For US repo markets, the ERCC concludes that record level of uptake in the Federal Reserve overnight reserve repo (RRP) was important in ensuring a “smooth and uneventful year end”, with the RRP becoming an effective mechanism for soaking up excess liquidity.

The ICMA reports that the well-developed ecosystem for supporting sponsored repo clearing — through the DTCC’s Fixed Income Clearing Corporation (FICC) facility — has also served as a stabiliser for the market, enabling banks to meet the requirements of money-market funds without consuming large amounts of balance sheet.

“Accordingly, turn repo rates are barely discernible from those on any other neighbouring days, while the RRP uptake on 30 December was a record US$2.55 trillion,” it says (p 16).

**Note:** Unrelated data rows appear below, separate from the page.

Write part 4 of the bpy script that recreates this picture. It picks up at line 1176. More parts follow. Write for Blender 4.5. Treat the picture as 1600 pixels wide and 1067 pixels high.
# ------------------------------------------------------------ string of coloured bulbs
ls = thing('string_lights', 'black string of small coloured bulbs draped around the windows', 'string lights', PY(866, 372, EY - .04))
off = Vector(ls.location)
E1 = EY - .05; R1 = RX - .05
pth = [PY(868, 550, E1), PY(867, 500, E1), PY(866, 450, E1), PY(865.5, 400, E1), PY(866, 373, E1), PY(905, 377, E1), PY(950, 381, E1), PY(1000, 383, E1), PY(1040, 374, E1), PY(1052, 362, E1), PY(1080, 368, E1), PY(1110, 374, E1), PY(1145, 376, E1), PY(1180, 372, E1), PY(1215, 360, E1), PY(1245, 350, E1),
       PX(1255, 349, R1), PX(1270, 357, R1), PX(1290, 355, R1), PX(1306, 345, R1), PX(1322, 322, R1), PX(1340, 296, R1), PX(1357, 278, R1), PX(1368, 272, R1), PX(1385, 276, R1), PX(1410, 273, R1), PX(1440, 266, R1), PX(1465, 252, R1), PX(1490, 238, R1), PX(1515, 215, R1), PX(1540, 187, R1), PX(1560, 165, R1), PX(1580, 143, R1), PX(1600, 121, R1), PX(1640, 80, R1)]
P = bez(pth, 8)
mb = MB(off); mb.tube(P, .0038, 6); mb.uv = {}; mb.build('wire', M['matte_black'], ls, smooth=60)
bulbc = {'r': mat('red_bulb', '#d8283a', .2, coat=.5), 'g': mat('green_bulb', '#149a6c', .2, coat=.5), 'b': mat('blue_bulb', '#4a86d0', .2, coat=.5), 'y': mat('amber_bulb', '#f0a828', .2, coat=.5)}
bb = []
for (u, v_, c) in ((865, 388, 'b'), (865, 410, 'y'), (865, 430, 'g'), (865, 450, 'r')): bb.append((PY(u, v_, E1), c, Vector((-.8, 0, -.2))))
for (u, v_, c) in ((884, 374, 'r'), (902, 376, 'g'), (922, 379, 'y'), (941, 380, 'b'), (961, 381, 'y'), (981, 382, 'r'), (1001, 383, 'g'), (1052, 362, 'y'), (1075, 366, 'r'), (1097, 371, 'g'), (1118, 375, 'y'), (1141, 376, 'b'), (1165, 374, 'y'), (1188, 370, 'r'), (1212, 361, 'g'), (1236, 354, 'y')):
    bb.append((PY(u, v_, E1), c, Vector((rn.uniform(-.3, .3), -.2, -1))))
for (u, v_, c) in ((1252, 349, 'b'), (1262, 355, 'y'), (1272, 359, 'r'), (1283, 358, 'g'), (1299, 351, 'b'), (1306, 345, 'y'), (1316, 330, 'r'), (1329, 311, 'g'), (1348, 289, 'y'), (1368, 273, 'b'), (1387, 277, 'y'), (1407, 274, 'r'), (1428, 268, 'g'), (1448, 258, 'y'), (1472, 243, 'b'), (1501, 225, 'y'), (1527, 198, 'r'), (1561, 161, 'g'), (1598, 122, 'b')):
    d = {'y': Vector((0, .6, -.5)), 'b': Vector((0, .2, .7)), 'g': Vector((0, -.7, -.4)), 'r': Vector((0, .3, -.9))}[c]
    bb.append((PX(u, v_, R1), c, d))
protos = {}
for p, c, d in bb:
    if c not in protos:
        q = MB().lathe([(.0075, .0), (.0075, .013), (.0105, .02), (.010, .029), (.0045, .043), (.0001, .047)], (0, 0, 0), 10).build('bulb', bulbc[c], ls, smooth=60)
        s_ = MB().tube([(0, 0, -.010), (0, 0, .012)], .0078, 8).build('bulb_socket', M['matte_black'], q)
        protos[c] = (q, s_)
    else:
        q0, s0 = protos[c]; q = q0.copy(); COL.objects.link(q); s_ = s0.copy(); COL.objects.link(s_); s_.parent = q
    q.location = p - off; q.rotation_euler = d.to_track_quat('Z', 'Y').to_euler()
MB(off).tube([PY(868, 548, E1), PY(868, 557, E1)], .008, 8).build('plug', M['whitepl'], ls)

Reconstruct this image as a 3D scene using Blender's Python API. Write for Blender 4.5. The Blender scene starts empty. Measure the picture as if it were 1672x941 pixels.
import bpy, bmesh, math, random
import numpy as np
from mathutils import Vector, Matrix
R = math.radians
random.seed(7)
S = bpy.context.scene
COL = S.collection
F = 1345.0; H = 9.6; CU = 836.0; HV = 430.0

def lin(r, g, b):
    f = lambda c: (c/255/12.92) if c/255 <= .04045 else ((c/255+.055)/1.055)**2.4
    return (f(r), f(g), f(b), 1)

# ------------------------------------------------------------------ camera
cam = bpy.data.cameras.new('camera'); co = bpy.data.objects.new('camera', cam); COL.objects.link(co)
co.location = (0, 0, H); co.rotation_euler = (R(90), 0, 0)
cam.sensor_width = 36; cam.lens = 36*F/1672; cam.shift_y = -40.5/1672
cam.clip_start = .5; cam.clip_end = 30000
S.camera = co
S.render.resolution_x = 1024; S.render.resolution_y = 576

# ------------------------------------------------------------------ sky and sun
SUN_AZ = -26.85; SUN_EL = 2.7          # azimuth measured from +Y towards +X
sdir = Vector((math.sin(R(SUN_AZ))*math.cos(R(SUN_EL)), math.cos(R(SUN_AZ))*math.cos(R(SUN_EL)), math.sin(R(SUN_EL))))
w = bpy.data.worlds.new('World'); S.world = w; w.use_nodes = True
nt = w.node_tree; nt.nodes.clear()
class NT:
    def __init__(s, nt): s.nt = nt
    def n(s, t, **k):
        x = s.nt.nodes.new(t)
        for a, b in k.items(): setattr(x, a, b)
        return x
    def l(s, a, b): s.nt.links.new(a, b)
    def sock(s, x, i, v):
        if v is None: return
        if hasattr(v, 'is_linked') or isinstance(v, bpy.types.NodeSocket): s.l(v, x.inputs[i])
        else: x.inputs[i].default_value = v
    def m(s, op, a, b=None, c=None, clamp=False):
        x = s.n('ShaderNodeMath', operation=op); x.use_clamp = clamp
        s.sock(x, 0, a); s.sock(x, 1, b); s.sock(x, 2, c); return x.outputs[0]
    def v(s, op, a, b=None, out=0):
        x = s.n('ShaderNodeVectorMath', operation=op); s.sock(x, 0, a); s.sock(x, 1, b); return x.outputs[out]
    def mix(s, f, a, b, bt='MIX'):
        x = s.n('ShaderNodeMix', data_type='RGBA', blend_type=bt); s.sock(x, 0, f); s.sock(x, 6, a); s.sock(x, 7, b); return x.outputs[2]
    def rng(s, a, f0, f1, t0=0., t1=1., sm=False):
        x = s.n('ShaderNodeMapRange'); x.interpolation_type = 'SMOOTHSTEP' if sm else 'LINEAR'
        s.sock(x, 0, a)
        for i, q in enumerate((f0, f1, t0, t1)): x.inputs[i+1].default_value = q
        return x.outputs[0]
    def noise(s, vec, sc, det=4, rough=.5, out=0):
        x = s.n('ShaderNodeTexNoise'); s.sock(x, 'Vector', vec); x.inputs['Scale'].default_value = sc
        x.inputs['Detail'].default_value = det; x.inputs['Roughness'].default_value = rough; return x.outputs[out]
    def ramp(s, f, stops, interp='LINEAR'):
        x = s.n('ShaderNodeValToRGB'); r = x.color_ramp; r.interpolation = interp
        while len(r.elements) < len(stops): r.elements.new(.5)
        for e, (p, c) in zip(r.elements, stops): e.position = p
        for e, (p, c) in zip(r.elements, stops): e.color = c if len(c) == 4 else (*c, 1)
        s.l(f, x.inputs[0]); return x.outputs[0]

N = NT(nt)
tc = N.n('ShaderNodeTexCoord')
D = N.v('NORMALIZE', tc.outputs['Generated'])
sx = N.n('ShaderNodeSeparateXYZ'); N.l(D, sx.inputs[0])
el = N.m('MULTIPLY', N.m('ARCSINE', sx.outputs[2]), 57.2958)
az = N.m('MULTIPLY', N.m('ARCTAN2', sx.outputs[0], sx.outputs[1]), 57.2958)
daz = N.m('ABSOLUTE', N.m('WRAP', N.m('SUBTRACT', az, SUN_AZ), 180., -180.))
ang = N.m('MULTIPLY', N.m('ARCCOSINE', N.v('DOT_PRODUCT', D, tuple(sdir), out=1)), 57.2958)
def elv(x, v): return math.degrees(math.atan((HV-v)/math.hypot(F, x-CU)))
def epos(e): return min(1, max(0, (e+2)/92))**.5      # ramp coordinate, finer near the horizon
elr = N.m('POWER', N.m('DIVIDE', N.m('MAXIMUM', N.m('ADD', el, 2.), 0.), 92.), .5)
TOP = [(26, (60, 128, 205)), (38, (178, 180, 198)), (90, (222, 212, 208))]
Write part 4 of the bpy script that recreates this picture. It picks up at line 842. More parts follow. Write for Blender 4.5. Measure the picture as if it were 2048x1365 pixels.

Sponsored clearing will continue to gain traction in other jurisdictions and is likely to play a significant role in managing concerns around dealer intermediation capacity in the run up to year end. Alongside multilateral netting and balance sheet efficiency, this also offers benefits in terms of operational efficiency and contract preparation — enabling financing relationships to be managed via a CCP without the burden of preparing multiple Global Master Repurchase Agreements (GMRAs) and running due diligence on bilateral counterparties. While central clearing is not a panacea for all repo market challenges, it is a tool offering standardisation, anonymity and risk management benefits for market participants, albeit with an associated cost.

For JPY repo, the report finds that term repo rates tightened over the year end, particularly for special repo, but the overnight rate remained relatively stable. Although the change in the Bank of Japan’s monetary policy appeared to catch the market off guard to some extent, this did not result in significant price dislocation in JPY repo markets.

The ICMA ERCC briefing note on the European repo market at year end has been published each January since 2017. It draws heavily on data supplied by Eurex, Bloomberg and CME Group Benchmark Administration.

Commentary and insights from AXA IM, Bank of America Merrill Lynch, Barclays, BlackRock, Eurex, HVB Unicredit, J.P. Morgan, LCH and UBS were key in preparing the report.